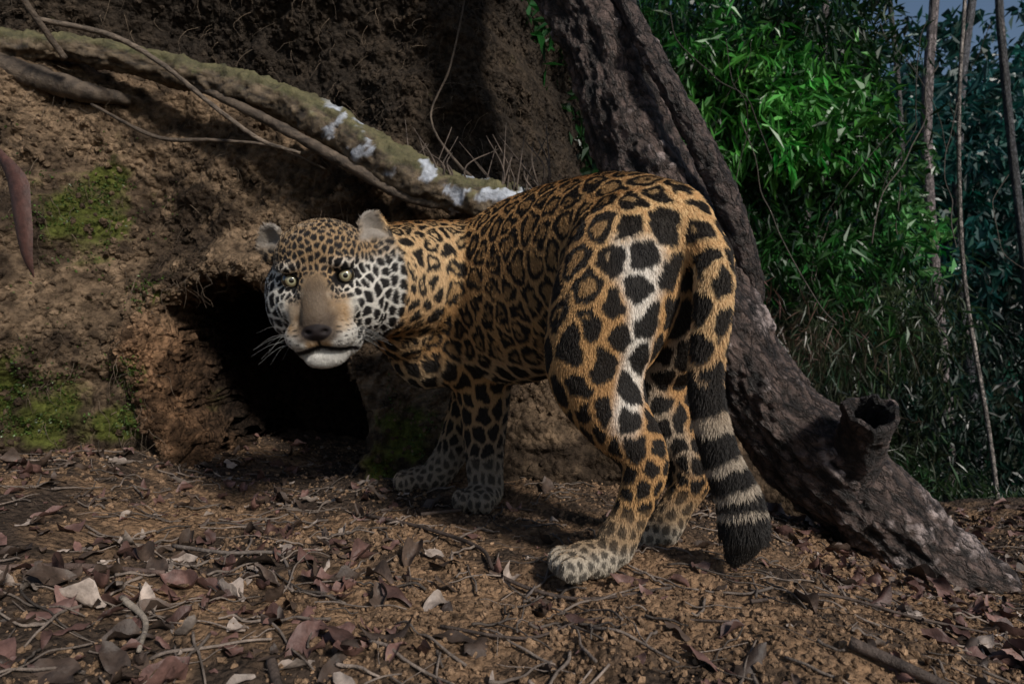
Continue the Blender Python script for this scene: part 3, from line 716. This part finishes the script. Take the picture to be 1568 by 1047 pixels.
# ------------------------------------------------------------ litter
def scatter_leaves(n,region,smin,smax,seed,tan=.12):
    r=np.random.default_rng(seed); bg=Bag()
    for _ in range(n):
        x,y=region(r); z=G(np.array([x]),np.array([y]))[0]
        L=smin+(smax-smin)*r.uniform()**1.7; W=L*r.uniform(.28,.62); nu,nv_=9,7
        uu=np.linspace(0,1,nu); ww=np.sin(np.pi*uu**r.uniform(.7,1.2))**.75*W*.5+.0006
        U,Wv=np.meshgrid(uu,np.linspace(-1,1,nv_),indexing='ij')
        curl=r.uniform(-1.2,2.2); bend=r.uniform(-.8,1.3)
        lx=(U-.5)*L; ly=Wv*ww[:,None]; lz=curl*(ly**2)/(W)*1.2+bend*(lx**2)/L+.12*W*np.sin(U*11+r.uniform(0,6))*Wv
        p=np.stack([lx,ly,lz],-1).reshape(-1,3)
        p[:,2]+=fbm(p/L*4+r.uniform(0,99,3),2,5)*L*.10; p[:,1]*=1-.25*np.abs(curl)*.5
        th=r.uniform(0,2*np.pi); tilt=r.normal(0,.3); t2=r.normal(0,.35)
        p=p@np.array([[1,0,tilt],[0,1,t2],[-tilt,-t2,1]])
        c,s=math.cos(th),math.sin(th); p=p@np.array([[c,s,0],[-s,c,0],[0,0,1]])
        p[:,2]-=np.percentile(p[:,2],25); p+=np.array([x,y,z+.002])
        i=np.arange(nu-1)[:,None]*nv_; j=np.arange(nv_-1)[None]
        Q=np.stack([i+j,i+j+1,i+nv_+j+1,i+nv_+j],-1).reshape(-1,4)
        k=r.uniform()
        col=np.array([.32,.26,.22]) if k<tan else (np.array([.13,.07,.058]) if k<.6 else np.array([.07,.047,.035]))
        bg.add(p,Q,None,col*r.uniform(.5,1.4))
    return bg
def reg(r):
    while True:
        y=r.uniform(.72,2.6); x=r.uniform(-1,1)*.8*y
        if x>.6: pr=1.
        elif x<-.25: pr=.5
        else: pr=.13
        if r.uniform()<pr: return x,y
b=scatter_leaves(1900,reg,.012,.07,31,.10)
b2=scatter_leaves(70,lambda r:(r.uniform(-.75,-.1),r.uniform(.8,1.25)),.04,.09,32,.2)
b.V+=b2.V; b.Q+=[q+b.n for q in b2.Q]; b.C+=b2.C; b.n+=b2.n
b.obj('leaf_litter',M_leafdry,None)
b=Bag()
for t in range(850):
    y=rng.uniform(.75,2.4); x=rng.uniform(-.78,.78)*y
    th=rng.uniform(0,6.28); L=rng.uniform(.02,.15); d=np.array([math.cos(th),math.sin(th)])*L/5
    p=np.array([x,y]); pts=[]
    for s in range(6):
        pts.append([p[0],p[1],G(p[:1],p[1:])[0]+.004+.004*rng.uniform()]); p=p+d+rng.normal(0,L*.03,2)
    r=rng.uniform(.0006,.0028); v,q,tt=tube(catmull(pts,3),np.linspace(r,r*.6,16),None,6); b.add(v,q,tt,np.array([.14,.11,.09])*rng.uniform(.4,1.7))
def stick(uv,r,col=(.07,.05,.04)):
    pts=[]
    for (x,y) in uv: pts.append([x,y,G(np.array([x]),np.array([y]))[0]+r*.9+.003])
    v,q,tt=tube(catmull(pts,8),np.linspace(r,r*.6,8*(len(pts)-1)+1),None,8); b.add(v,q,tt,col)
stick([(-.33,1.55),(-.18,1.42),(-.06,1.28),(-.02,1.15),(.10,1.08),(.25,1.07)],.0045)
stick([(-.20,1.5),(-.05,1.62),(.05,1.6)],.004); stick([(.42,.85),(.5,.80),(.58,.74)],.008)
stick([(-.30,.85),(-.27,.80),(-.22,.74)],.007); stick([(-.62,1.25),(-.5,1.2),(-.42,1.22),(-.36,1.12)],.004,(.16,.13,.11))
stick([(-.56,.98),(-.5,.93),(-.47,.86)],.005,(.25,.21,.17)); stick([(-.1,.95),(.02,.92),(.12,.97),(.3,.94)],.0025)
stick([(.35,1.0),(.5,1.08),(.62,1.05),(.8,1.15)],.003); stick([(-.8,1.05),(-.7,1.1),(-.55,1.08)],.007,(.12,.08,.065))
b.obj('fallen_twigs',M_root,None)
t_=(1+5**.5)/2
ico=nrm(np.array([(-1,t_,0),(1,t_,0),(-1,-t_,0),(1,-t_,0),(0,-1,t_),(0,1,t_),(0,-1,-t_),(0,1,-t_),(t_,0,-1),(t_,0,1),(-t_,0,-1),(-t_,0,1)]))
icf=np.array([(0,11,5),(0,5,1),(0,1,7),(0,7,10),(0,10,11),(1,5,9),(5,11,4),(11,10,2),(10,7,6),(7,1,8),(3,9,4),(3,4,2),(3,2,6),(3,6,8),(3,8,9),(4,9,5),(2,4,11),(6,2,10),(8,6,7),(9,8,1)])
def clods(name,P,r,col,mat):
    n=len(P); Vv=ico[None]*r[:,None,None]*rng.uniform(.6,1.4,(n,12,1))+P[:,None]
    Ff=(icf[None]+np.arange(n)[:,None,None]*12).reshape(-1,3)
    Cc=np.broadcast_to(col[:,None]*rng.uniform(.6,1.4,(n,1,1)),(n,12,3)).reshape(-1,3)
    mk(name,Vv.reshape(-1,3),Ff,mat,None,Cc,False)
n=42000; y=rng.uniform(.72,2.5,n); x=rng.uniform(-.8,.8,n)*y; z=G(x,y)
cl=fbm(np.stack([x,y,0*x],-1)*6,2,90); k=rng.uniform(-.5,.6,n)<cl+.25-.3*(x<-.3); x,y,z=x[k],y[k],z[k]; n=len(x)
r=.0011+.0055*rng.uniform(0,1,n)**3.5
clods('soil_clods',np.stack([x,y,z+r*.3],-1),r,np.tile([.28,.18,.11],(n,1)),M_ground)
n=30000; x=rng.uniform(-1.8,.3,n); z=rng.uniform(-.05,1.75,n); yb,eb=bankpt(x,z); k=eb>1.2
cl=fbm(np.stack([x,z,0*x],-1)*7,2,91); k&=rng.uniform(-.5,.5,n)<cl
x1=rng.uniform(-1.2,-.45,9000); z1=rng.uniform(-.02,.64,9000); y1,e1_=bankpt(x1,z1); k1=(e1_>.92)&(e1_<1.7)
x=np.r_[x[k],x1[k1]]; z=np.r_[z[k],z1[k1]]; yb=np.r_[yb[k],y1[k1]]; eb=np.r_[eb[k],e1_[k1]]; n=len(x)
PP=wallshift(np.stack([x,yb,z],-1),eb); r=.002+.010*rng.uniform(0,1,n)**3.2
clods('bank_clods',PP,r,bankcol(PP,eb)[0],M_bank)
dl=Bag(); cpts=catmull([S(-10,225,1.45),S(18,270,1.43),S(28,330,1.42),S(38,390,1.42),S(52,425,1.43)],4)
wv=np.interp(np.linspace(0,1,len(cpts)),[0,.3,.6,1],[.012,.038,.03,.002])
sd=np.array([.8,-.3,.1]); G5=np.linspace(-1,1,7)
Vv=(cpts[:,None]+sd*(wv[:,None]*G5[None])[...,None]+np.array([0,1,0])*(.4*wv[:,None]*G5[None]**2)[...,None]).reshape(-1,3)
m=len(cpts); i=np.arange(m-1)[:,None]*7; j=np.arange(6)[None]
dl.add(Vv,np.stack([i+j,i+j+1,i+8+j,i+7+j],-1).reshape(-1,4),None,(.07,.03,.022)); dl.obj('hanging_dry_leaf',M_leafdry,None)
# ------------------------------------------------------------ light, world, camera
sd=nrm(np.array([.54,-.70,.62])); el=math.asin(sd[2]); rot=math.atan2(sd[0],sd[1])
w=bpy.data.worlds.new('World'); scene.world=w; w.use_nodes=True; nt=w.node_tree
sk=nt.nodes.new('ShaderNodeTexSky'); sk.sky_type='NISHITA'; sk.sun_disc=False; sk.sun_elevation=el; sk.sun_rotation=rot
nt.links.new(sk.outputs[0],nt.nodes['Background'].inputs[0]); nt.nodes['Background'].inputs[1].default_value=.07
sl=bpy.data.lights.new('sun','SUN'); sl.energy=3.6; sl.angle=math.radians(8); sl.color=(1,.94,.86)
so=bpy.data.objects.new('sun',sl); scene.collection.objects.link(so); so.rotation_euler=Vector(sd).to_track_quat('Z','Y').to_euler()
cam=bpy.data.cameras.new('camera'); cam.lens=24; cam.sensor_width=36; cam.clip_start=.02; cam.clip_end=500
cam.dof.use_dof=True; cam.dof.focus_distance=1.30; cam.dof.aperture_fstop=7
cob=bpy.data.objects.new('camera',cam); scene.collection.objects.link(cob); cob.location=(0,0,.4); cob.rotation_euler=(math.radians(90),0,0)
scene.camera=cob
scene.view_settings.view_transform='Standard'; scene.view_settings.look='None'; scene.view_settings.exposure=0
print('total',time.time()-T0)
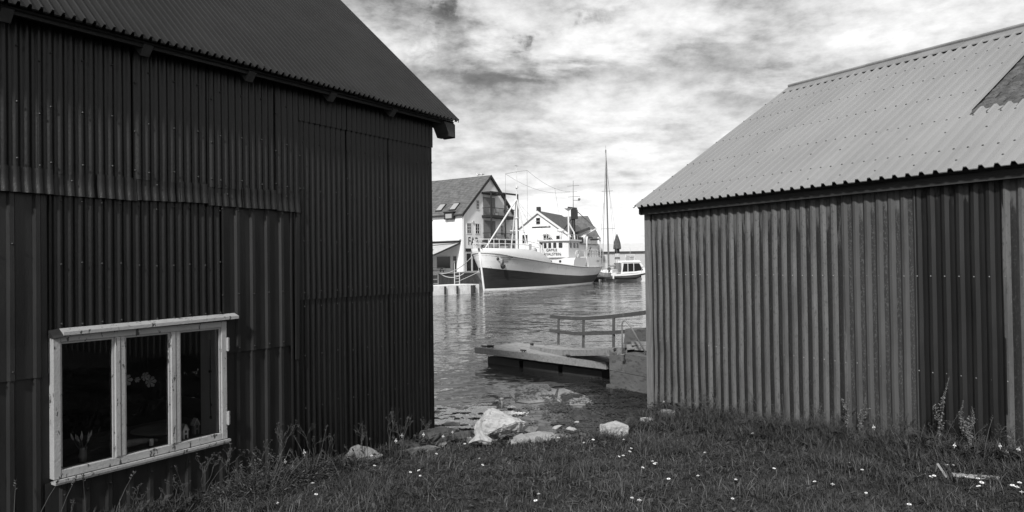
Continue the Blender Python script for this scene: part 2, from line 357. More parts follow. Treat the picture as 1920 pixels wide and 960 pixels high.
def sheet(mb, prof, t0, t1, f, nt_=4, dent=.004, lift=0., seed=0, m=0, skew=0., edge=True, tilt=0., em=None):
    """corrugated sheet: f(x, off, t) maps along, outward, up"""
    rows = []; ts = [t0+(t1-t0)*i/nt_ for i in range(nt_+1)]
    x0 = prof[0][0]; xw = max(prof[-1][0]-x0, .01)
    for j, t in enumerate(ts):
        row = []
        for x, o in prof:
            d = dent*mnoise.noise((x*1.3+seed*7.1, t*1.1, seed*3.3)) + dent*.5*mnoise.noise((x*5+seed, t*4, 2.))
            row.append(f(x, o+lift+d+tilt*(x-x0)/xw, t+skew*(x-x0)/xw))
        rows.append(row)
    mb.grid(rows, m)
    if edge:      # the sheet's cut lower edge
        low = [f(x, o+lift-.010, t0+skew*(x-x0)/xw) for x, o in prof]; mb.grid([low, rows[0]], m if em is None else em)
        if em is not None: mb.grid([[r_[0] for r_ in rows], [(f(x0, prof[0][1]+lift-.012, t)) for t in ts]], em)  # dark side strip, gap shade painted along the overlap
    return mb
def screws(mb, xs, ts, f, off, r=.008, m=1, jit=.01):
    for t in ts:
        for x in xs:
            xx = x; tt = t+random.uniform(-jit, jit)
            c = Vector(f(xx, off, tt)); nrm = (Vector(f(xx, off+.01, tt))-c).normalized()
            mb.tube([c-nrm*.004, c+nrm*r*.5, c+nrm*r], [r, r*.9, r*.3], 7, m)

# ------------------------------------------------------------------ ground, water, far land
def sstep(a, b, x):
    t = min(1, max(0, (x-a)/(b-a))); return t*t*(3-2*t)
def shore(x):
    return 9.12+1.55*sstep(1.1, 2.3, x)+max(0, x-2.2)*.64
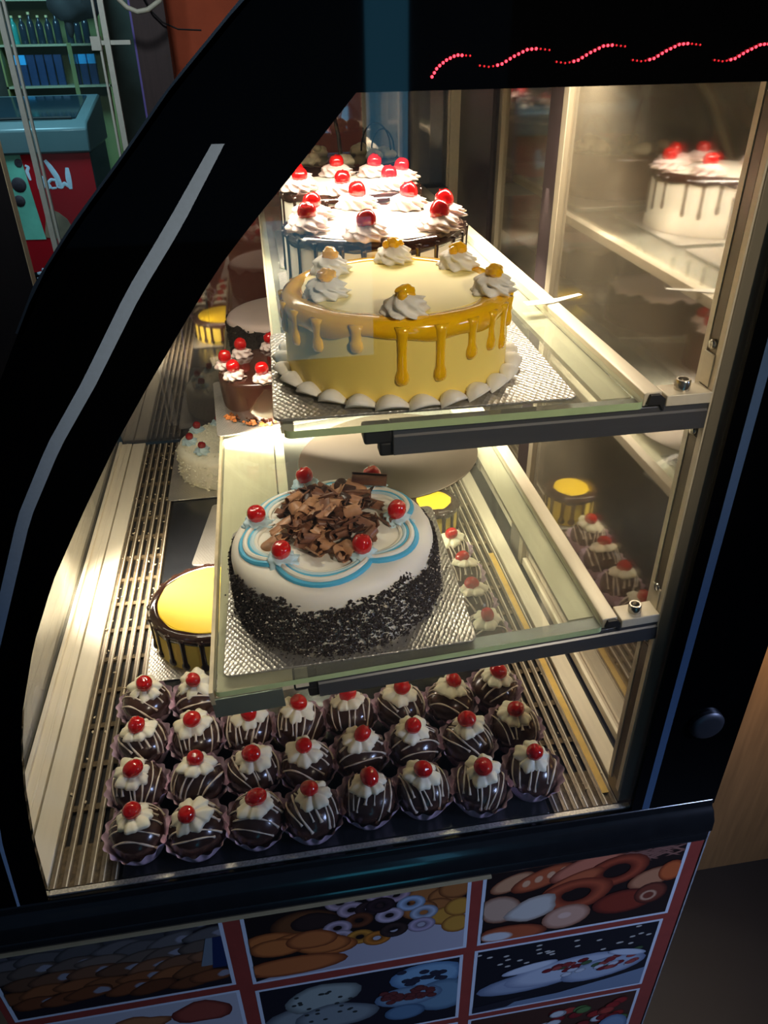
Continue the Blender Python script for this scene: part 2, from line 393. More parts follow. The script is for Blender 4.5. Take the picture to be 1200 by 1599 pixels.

[Exercise brief] Look through the entries above and report each line where the string "pixels" occurs.

[Response to the exercise]
Continue the Blender Python script for this scene: part 3, from line 716. This part finishes the script. Take the picture to be 1568 by 1047 pixels.
Continue the Blender Python script for this scene: part 2, from line 357. More parts follow. Treat the picture as 1920 pixels wide and 960 pixels high.
Continue the Blender Python script for this scene: part 2, from line 393. More parts follow. The script is for Blender 4.5. Take the picture to be 1200 by 1599 pixels.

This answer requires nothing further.